Task requirements »
In the data that follows, count the lines in which the word "pixels" occurs, and report that figure alone.

Provided information »
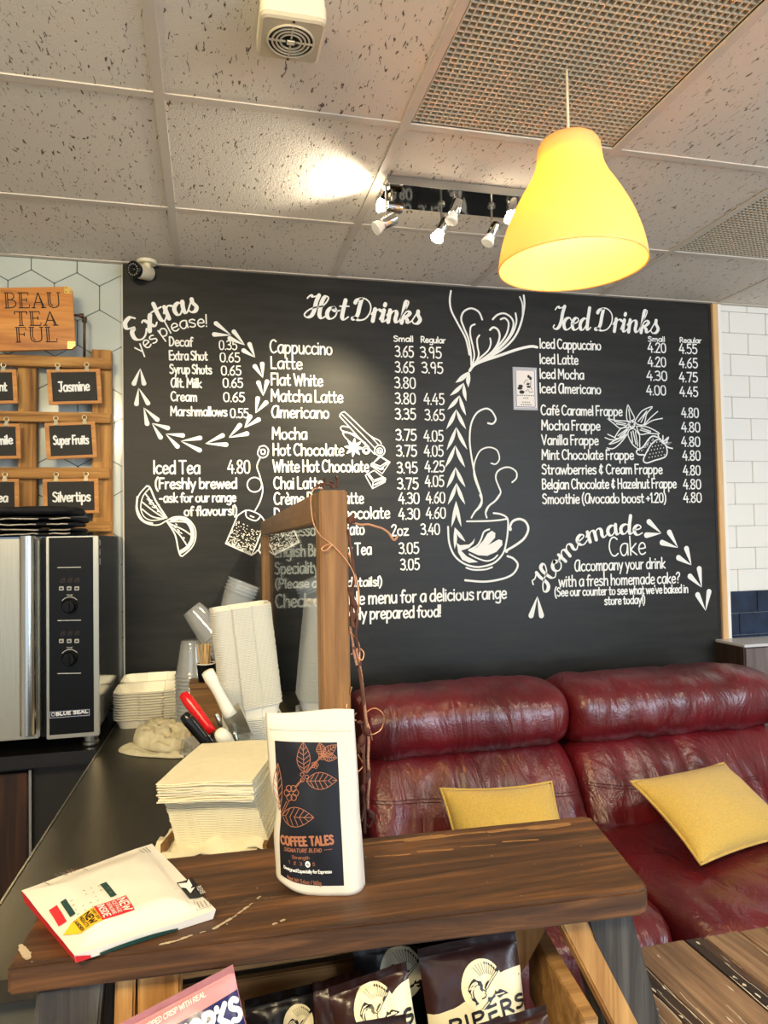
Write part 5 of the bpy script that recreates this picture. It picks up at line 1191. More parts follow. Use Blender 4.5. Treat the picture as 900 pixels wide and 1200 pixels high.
# tub of tools
M['tub'] = clear_mat('frosted_tub_plastic', (226, 228, 226), .6, .26, (226, 226, 220), .05)
tub = thing('plastic_tub', 'clear plastic tub holding the red, black and white handled tools', 'tub', (.015, 1.71, .9))
b = MB(); loft(b, [[(x, y, 0) for x, y in outline(.13, .11, .02)], [(x, y, .13) for x, y in outline(.15, .13, .024)], [(x, y, .132) for x, y in outline(.162, .142, .026)], [(x, y, .128) for x, y in outline(.164, .144, .026)]], cap1=False); b.build('body', M['tub'], tub, local=True, auto=.6, solid=.0016)
M['red'] = mat('red_plastic', (206, 22, 30), .25); M['blk'] = mat('black_handle_plastic', (16, 15, 16), .2); M['wht'] = mat('white_handle_plastic', (238, 234, 222), .35); M['blade'] = mat('steel_blade', (196, 192, 182), .22, 1)
TY = 1.70
def tool(name, label, cat, p0, p1, y0, y1, rs, m_, nseg=8, flat=1.0, tail=.16):
    """handle from p0 (free end) to p1, then a steel shank down into the tub"""
    A, B = atY(*p0, y0), atY(*p1, y1); d = (B-A).normalized()
    t = thing(name, label, cat, B)
    pts = [A+(B-A)*(k/(len(rs)-1)) for k in range(len(rs))]; b = MB(); b.tube([A-d*.003]+pts, [rs[0]*.6]+rs, 14)
    if flat != 1:
        n_ = Vector((0, 1, 0)); 
        for v in b.v: v.y = lerp(A.y, B.y, ((v-A).dot(d))/(B-A).length)+(v.y-lerp(A.y, B.y, ((v-A).dot(d))/(B-A).length))*flat
    b.build('handle', m_, t, smooth=True)
    return t, A, B, d
t, A, B, d = tool('red_tongs', 'red handled tongs leaning over the rim of the tub', 'tongs', (215, 814), (249, 858), 1.72, 1.68, [.011, .0135, .0135, .0125, .012, .011, .010], M['red'], flat=.7)
MB().beam(B, (.02, 1.70, .925), .009, .002, up=(0, 1, 0)).build('shank', M['blade'], t)
t, A, B, d = tool('black_tongs', 'black handled tongs leaning in front of the red handle', 'tongs', (216, 838), (247, 876), 1.665, 1.655, [.0115, .014, .0135, .013, .0125, .0125, .012], M['blk'], flat=.7)
MB().beam(B, (.012, 1.68, .925), .009, .002, up=(0, 1, 0)).build('shank', M['blade'], t)
t, A, B, d = tool('dough_scraper', 'steel scraper with white curved handle standing in the tub', 'scraper', (243, 787), (270, 838), 1.735, 1.735, [.0145, .0155, .013, .0125, .013, .0145, .018], M['wht'])
pts = [atY(u, v, 1.73) for u, v in ((261, 842), (279, 823), (294.5, 858), (272, 862))]
ext = [pts[0], pts[1], pts[2], pts[3]]
MB().hexa([p+Vector((0, -.0009, 0)) for p in ext]+[p+Vector((0, .0009, 0)) for p in ext]).build('blade', M['blade'], t)
MB().beam(pts[3]+Vector((-.004, .004, .012)), (.040, 1.735, .925), .010, .002, up=(0, 1, 0)).build('shank', M['blade'], t)
t, A, B, d = tool('white_server', 'white bulb-handled server leaning low in the tub beside the scraper', 'server', (257, 858), (279, 884), 1.63, 1.665, [.0125, .0165, .0165, .0135, .0115, .0105, .010], M['wht'])
MB().beam(B, (.06, 1.70, .925), .010, .002, up=(0, 1, 0)).build('shank', M['blade'], t)
for u0, v0, u1, v1, yy in ((253, 836, 259, 852, 1.70), (274, 857, 280, 876, 1.69)):
    a, c = atY(u0, v0, yy), atY(u1, v1, yy); t = thing('steel_spoon', 'steel utensil end showing %s in the tub' % ('between red handle and scraper' if u0 < 260 else 'just right of the white bulb handle'), 'spoon', c)
    MB().tube([a, a.lerp(c, .12), a.lerp(c, .5), c], [.003, .0055, .006, .0045], 12).build('handle', M['blade'], t, smooth=True)
    MB().beam(c, (.03+.02*(u0 > 260), 1.715, .925), .007, .002, up=(0, 1, 0)).build('shank', M['blade'], t)

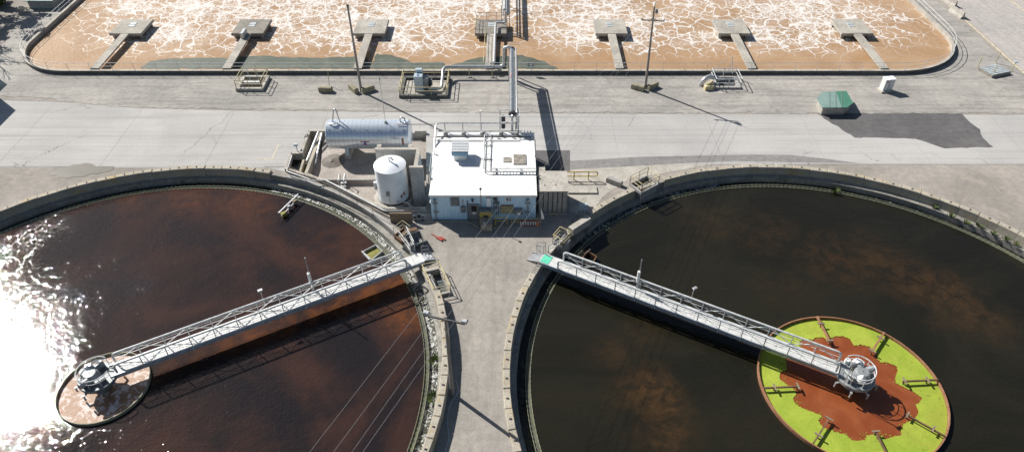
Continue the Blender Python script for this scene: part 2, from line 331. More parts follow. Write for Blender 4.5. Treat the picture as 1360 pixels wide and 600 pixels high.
# ------------------------------------------------------------------ mesh collector
class MB:
    def __init__(s): s.v = []; s.f = []; s.mi = []; s.cur = 0
    def add(s, vs, fs):
        o = len(s.v); s.v += [tuple(v) for v in vs]; s.f += [tuple(i+o for i in f) for f in fs]; s.mi += [s.cur]*len(fs); return s
    def box(s, c, d, rz=0.0, ch=0.0):
        x, y, z = d[0]/2, d[1]/2, d[2]/2
        ca, sa = math.cos(rz), math.sin(rz)
        tr = lambda p: (c[0]+p[0]*ca-p[1]*sa, c[1]+p[0]*sa+p[1]*ca, c[2]+p[2])
        if ch <= 0:
            vs = [(-x,-y,-z),(x,-y,-z),(x,y,-z),(-x,y,-z),(-x,-y,z),(x,-y,z),(x,y,z),(-x,y,z)]
            return s.add([tr(p) for p in vs], [(0,3,2,1),(4,5,6,7),(0,1,5,4),(1,2,6,5),(2,3,7,6),(3,0,4,7)])
        k = ch
        lay = [(-z, 0), (z-k, 0), (z, k)]
        vs = []
        for zz, i in lay: vs += [(-x+i,-y+i,zz),(x-i,-y+i,zz),(x-i,y-i,zz),(-x+i,y-i,zz)]
        fs = [(0,3,2,1),(8,9,10,11)]
        for L in (0, 4):
            for j in range(4): fs.append((L+j, L+(j+1)%4, L+4+(j+1)%4, L+4+j))
        return s.add([tr(p) for p in vs], fs)
    def span(s, a, b, ch=0.0):      # axis box between two corners
        return s.box([(a[i]+b[i])/2 for i in range(3)], [abs(b[i]-a[i]) for i in range(3)], 0, ch)
    def beam(s, a, b, w, h, up=(0,0,1)):   # rectangular bar between two points
        a = Vector(a); b = Vector(b); d = (b-a).normalized(); u = Vector(up)
        if abs(d.dot(u)) > 0.98: u = Vector((1,0,0))
        sd = d.cross(u).normalized(); u = sd.cross(d).normalized()
        vs = []
        for p in (a, b):
            for i, j in ((-1,-1),(1,-1),(1,1),(-1,1)): vs.append(p+sd*(i*w/2)+u*(j*h/2))
        return s.add(vs, [(0,3,2,1),(4,5,6,7),(0,1,5,4),(1,2,6,5),(2,3,7,6),(3,0,4,7)])
    def tube(s, pts, r, n=8, r2=None, closed=False):
        pts = [Vector(p) for p in pts]; m = len(pts); ref = None; vs = []
        for i, p in enumerate(pts):
            if closed: t = (pts[(i+1)%m]-pts[i-1]).normalized()
            elif i == 0: t = (pts[1]-p).normalized()
            elif i == m-1: t = (p-pts[i-1]).normalized()
            else: t = ((pts[i+1]-p).normalized()+(p-pts[i-1]).normalized()).normalized()
            if ref is None: ref = Vector((0,0,1)) if abs(t.z) < 0.9 else Vector((1,0,0))
            sd = t.cross(ref).normalized(); up = sd.cross(t).normalized(); ref = up
            rr = r if r2 is None else r+(r2-r)*i/(m-1)
            for k in range(n):
                a = 2*math.pi*k/n; vs.append(p+sd*(math.cos(a)*rr)+up*(math.sin(a)*rr))
        fs = []
        for i in range(m if closed else m-1):
            j = (i+1) % m
            for k in range(n): fs.append((i*n+k, i*n+(k+1)%n, j*n+(k+1)%n, j*n+k))
        if not closed: fs += [tuple(reversed(range(n))), tuple(range((m-1)*n, m*n))]
        return s.add(vs, fs)
    def lathe(s, prof, c=(0,0,0), n=48, a0=0.0, a1=2*math.pi, closed_prof=False):
        full = abs(a1-a0-2*math.pi) < 1e-6; k = len(prof); vs = []
        steps = n if full else n+1
        for i in range(steps):
            a = a0+(a1-a0)*i/n
            for r, z in prof: vs.append((c[0]+math.cos(a)*r, c[1]+math.sin(a)*r, c[2]+z))
        fs = []
        for i in range(n):
            j = (i+1) % steps
            for q in range(k if closed_prof else k-1):
                w = (q+1) % k
                fs.append((i*k+q, j*k+q, j*k+w, i*k+w))
        if closed_prof and not full: fs += [tuple(range(k)), tuple(reversed(range((steps-1)*k, steps*k)))]
        return s.add(vs, fs)
    def cyl(s, c, r, h, n=24, r2=None):
        r2 = r if r2 is None else r2; vs = []
        for z, rr in ((0, r), (h, r2)):
            for k in range(n): a = 2*math.pi*k/n; vs.append((c[0]+rr*math.cos(a), c[1]+rr*math.sin(a), c[2]+z))
        fs = [tuple(reversed(range(n))), tuple(range(n, 2*n))]+[(k, (k+1)%n, n+(k+1)%n, n+k) for k in range(n)]
        return s.add(vs, fs)
    def prism(s, poly, z0, z1):
        n = len(poly); ar = sum(poly[i][0]*poly[(i+1)%n][1]-poly[(i+1)%n][0]*poly[i][1] for i in range(n))
        if ar < 0: poly = poly[::-1]
        vs = [(p[0], p[1], z0) for p in poly]+[(p[0], p[1], z1) for p in poly]
        return s.add(vs, [tuple(reversed(range(n))), tuple(range(n, 2*n))]+[(k, (k+1)%n, n+(k+1)%n, n+k) for k in range(n)])
    def build(s, name, mat, parent=None, smooth=False, label=None, off=None):
        o0 = Vector(off) if off is not None else (Vector(ORG.get(parent.name, (0,0,0))) if parent else Vector((0,0,0)))
        me = bpy.data.meshes.new(name)
        me.from_pydata([(v[0]-o0.x, v[1]-o0.y, v[2]-o0.z) for v in s.v], [], s.f)
        for m in (mat if isinstance(mat, (list, tuple)) else [mat]): me.materials.append(MATS[m])
        if max(s.mi, default=0) > 0: me.polygons.foreach_set('material_index', s.mi)
        if smooth:
            me.polygons.foreach_set('use_smooth', [True]*len(me.polygons))
            try: me.set_sharp_from_angle(angle=R(38))
            except Exception: pass
        me.update()
        ob = bpy.data.objects.new(name, me); C.objects.link(ob)
        if parent: ob.parent = parent
        ORG[ob.name] = tuple(o0)
        if label: ob['label'] = label
        return ob
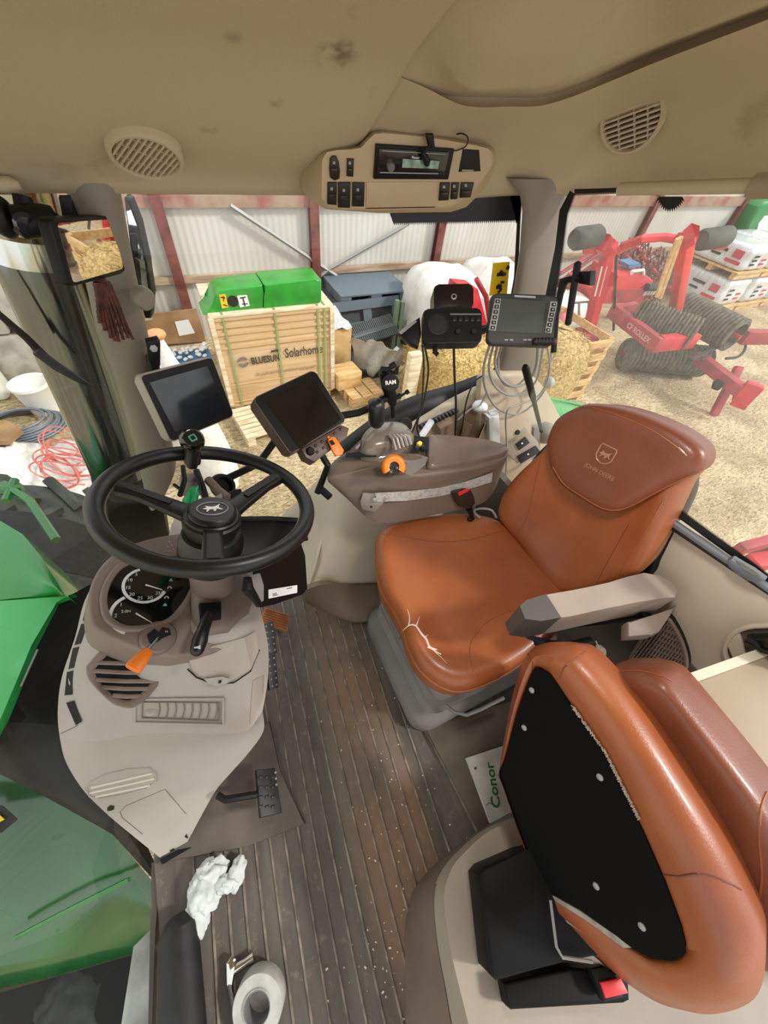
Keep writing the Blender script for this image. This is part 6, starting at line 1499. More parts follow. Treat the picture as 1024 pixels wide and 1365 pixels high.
M1 = [lerp(SD(*proj(a)), b, 0) for a, b in zip(I3, O3)]
cS = np.mean(O3, 0)
Q2 = spline([SD(*(lerp(a, b, .82)), -.012) for a, b in zip(inner, outer)], 4, closed=True)
Q0 = spline([SD(*(lerp(a, b, .2)), .008) for a, b in zip(inner, outer)], 4, closed=True)
bo_ = [cS + (p - cS) * .97 - SN * .05 for p in O3]; bo2 = [cS + (p - cS) * .85 - SN * .09 for p in O3]; bo3 = [cS + (p - cS) * .4 - SN * .1 for p in O3]
mb = MB(); mb.loft([[p - SN * .012 for p in I3], I3, Q0, Q, Q2, O3, bo_, bo2, bo3]); sc_ = mb.build('seat_cushion', M_lea, t, smooth=70)
BS = bvh_loft([[p - SN * .012 for p in I3], I3, Q0, Q, Q2, O3, bo_, bo2, bo3])
for pts in ([(747, 903), (752, 890), (765, 880), (781, 868)], [(884, 1166), (905, 1168), (930, 1165), (960, 1172), (988, 1186)], [(703, 872), (710, 882), (708, 896)]): stroke(BS, pts, .0016, 'seam', M_lea2, sc_)
mb = MB(); mb.prism([SD(*q, .006) for q in inner], -SN * .012); bd = mb.build('underside_board', mat('board_black', '060606', .75, spec=.12), t, smooth=0)
for x, y in ((709, 920), (699, 970), (800, 1036), (795, 1181), (856, 1235)):
    mb = MB(); mb.lathe([(.0065, 0), (.006, .002), (.002, .0035), (.0001, .0035)], SD(x, y, .006), frame(SN), 14); mb.build('bolt', M_galv, bd)
# frayed cloth edge
mb = MB(); rr = random.Random(2)
def fray(a, b, w, n):
    for k in range(n):
        q = lerp(a, b, rr.random()); p = SD(q[0], q[1], .008); d = nrm((rr.gauss(0, 1), rr.gauss(0, 1), rr.gauss(0, 1))) * .0035; mb.tube([p - d, p + d], .0007, 4)
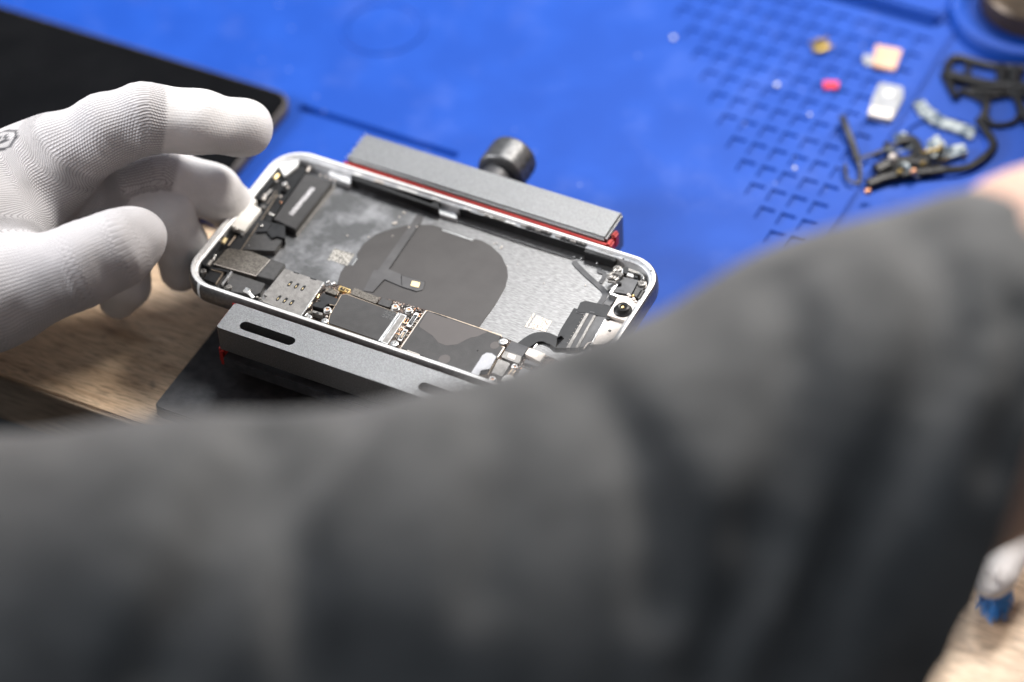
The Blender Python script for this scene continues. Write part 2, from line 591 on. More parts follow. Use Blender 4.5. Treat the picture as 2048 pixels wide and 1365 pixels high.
def prism(pts, z0, z1, bevel=0.0, r=0.0, bm=None, seg=2):
    own = bm is None
    b = bmesh.new()
    pts = fillet(pts, r)
    lo = [b.verts.new((x, y, z0)) for x, y in pts]
    hi = [b.verts.new((x, y, z1)) for x, y in pts]
    n = len(pts)
    b.faces.new(hi)
    b.faces.new(lo[::-1])
    top = []
    for i in range(n):
        f = b.faces.new((lo[i], lo[(i + 1) % n], hi[(i + 1) % n], hi[i]))
    b.normal_update()
    if bevel:
        es = [e for e in b.edges if e.verts[0].co.z == z1 and e.verts[1].co.z == z1]
        if r == 0:
            es = [e for e in b.edges if not (e.verts[0].co.z == z0 and e.verts[1].co.z == z0)]
        bmesh.ops.bevel(b, geom=es, offset=bevel, segments=seg, affect='EDGES', clamp_overlap=True)
    if own:
        return b
    return merge(bm, b)


def merge(bm, b):
    me = bpy.data.meshes.new('tmp')
    b.to_mesh(me)
    b.free()
    bm.from_mesh(me)
    bpy.data.meshes.remove(me)
    return bm


def rect(x0, x1, y0, y1):
    return [(x0, y0), (x1, y0), (x1, y1), (x0, y1)]


def circle(cx, cy, r, n=24, ry=None):
    return [(cx + r * math.cos(2 * math.pi * i / n), cy + (ry or r) * math.sin(2 * math.pi * i / n)) for i in range(n)]


def frames(path):
    P = [Vector(p) for p in path]
    T = []
    for i in range(len(P)):
        a = P[max(0, i - 1)]
        b = P[min(len(P) - 1, i + 1)]
        T.append((b - a).normalized())
    up = Vector((0, 0, 1)) if abs(T[0].z) < 0.9 else Vector((1, 0, 0))
    res = []
    x = T[0].cross(up).normalized()
    for i, t in enumerate(T):
        x = (x - t * x.dot(t)).normalized()
        res.append((P[i], t, x, t.cross(x).normalized()))
    return res


def tube(path, r, n=8, bm=None, caps=True, flat=1.0):
    b = bmesh.new() if bm is None else bm
    rs = r if isinstance(r, (list, tuple)) else [r] * len(path)
    rings = []
    for (p, t, x, y), rr in zip(frames(path), rs):
        rings.append([b.verts.new(p + x * (rr * math.cos(2 * math.pi * k / n)) + y * (rr * flat * math.sin(2 * math.pi * k / n))) for k in range(n)])
    for a, c2 in zip(rings, rings[1:]):
        for k in range(n):
            b.faces.new((a[k], a[(k + 1) % n], c2[(k + 1) % n], c2[k]))
    if caps:
        b.faces.new(rings[0][::-1])
        b.faces.new(rings[-1])
    return b


def smooth_path(pts, n=6):
    P = [np.array(p, float) for p in pts]
    P = [2 * P[0] - P[1]] + P + [2 * P[-1] - P[-2]]
    out = []
    for i in range(1, len(P) - 2):
        for k in range(n):
            t = k / n
            a, b, c_, d = P[i - 1], P[i], P[i + 1], P[i + 2]
            out.append(0.5 * (2 * b + (c_ - a) * t + (2 * a - 5 * b + 4 * c_ - d) * t * t + (3 * b - a - 3 * c_ + d) * t ** 3))
    out.append(P[-2])
    return out


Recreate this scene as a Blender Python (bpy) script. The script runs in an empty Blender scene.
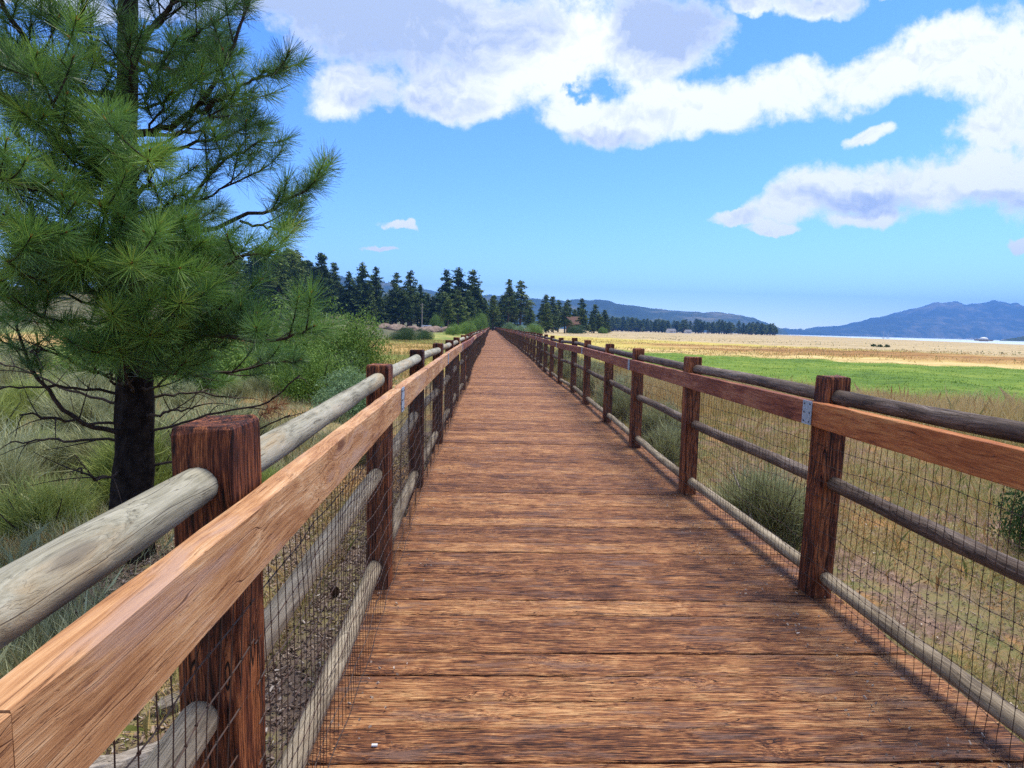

Result of the exercise »
4